Lo cierto es que Melville siempre sintió que tenía con él un
afecto desigual, de modo que le hubiera sorprendido verse en el diario íntimo
de Hawthorne –«Posee una naturaleza muy elevada y noble, y se merece la
inmortalidad más que la mayoría de nosotros», dejó escrito– que se editó con el
título de “Veinte días con Julian y
Conejito”. Se trataba de unas anotaciones personales pensadas sobre todo
para su mujer Sophia, que durante unas tres semanas se ausentó para visitar a su
familia. Su hijo de cinco años quería mucho al «jinete» Melville, como aparece
en ese texto, y en verdad que gracias a estas pocas cartas se intuye bien el
grado de confianza que había entre uno y otro narrador. Así, Melville insiste a
Hawthorne en que le visite en su casa de Pittsfield con su familia, comenta “La
casa de los siete tejados” y aprovecha para reflexionar de manera algo
retórica, lo que al parecer era muy propio de él en los mensajes personales,
lanzados con la vehemencia de un hombre que no puede contenerse ante lo que
siente y piensa.
En otra carta dice algo que espantaría seguramente a
Emerson: “La Verdad es la cosa más tonta que hay bajo el sol.
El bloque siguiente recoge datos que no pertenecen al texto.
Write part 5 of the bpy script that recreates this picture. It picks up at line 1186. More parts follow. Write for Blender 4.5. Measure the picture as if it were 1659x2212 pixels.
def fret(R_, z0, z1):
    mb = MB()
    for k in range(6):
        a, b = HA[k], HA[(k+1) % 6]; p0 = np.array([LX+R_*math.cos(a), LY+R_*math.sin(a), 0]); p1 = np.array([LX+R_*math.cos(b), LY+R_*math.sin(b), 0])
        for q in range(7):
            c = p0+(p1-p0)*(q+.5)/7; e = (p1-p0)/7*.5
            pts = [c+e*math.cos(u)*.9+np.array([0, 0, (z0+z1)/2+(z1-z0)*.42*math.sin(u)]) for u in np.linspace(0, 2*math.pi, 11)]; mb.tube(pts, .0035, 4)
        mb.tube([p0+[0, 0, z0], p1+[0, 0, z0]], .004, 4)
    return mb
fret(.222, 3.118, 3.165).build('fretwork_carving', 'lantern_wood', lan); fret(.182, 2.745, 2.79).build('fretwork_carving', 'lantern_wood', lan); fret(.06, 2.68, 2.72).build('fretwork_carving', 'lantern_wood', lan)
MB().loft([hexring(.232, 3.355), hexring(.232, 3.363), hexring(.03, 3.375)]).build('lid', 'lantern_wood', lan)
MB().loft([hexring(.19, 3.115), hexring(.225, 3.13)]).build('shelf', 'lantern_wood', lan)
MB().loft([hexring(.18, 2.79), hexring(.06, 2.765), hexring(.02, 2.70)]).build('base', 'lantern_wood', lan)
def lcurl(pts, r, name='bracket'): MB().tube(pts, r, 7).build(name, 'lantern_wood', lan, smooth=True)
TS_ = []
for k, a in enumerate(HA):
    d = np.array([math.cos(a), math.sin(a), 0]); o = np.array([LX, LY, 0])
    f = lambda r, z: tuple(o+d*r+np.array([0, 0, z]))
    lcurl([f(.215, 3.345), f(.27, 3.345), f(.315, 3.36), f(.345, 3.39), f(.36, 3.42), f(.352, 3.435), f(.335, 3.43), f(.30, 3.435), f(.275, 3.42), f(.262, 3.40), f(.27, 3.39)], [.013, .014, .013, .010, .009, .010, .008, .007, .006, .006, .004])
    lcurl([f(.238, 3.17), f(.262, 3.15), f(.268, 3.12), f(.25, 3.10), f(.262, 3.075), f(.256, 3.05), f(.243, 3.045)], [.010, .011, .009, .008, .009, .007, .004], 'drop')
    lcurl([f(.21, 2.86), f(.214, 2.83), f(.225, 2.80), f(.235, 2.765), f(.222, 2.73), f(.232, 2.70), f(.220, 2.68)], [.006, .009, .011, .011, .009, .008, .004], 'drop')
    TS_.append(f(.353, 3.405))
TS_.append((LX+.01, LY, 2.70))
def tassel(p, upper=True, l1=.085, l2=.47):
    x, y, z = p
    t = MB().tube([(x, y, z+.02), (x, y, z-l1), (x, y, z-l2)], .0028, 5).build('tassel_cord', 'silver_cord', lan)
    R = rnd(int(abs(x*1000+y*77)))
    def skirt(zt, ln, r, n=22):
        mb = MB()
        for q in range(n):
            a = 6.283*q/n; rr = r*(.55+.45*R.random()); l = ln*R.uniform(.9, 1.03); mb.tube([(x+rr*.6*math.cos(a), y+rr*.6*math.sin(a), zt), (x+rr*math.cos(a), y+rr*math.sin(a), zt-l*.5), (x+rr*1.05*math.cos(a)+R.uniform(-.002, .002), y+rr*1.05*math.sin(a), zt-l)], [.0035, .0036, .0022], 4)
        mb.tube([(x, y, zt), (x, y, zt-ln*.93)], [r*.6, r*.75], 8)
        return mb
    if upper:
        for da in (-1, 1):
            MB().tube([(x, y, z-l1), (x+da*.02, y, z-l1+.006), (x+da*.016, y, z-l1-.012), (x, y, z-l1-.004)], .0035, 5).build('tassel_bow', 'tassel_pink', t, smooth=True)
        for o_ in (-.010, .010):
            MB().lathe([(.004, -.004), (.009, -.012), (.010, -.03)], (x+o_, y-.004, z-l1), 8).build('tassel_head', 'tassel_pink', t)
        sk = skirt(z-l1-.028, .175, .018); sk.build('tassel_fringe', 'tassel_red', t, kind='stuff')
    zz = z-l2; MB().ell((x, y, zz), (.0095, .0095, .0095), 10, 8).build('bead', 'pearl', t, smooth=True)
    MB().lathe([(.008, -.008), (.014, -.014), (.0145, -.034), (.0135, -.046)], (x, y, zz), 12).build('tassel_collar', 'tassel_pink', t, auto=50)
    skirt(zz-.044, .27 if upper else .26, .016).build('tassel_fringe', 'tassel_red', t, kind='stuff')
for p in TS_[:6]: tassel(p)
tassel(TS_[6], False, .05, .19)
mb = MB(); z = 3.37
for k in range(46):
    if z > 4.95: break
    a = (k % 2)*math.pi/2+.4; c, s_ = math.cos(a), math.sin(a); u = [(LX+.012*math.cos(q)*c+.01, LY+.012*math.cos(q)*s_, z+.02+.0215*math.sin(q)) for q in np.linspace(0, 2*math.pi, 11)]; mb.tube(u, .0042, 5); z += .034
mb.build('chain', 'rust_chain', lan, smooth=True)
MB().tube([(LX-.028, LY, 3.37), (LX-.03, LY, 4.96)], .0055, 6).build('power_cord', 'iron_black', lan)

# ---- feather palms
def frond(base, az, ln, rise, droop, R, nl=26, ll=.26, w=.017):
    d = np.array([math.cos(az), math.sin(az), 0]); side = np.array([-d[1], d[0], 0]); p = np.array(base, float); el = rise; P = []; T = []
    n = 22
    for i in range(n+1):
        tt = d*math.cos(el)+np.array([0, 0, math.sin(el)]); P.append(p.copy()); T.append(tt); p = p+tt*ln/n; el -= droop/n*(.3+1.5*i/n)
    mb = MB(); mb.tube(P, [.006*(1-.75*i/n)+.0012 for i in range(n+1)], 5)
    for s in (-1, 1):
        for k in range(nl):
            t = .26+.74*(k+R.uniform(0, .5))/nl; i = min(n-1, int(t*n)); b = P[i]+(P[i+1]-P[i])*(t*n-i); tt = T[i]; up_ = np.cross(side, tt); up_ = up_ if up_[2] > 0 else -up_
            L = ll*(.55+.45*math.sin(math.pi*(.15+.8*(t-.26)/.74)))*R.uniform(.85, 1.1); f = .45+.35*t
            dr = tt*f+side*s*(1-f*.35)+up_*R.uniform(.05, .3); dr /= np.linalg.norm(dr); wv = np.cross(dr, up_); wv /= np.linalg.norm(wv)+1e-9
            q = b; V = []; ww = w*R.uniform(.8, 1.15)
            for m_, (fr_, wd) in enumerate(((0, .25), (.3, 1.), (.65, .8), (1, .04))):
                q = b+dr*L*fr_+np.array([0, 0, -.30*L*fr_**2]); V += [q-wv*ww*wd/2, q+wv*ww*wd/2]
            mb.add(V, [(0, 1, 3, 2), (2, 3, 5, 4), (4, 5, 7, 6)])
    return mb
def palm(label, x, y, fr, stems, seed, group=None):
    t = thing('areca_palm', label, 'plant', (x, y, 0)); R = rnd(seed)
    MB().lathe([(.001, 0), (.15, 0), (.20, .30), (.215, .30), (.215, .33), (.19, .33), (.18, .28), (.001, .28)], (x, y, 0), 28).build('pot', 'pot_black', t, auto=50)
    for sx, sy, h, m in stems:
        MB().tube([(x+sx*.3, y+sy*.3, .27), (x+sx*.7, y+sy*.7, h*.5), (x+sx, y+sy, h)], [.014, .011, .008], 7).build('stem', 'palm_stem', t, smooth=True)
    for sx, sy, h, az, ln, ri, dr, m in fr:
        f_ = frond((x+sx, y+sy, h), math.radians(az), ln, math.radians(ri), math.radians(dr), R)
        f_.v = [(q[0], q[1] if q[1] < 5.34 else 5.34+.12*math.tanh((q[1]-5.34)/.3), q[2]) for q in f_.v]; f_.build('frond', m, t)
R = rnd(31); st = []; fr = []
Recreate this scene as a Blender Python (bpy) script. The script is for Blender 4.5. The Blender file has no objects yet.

Intente ganarse la vida con la Verdad y después vaya a los comedores sociales”;
y en esas mismas páginas apunta algo que devendrá trascendente: «En una semana
más o menos me voy a Nueva York a encerrarme en una habitación de un tercer
piso y matarme a trabajar en mi “Ballena” mientras poco a poco se abre paso hacia la
imprenta». Es el Melville obsesionado con su obra, necesitado de “paz y
tranquilidad” y con una maldición: la de la continua falta de dinero. El
Melville feliz por el hecho de que su amigo ha “entendido” el libro, lo que le
confiere “un sentimiento de inexpresable seguridad. He escrito un libro endiablado
y me siento puro como un cordero”. El Melville que jamás hubiera podido soñar
que su obra superaría en celebridad al “genio” de su ídolo y esporádico amigo.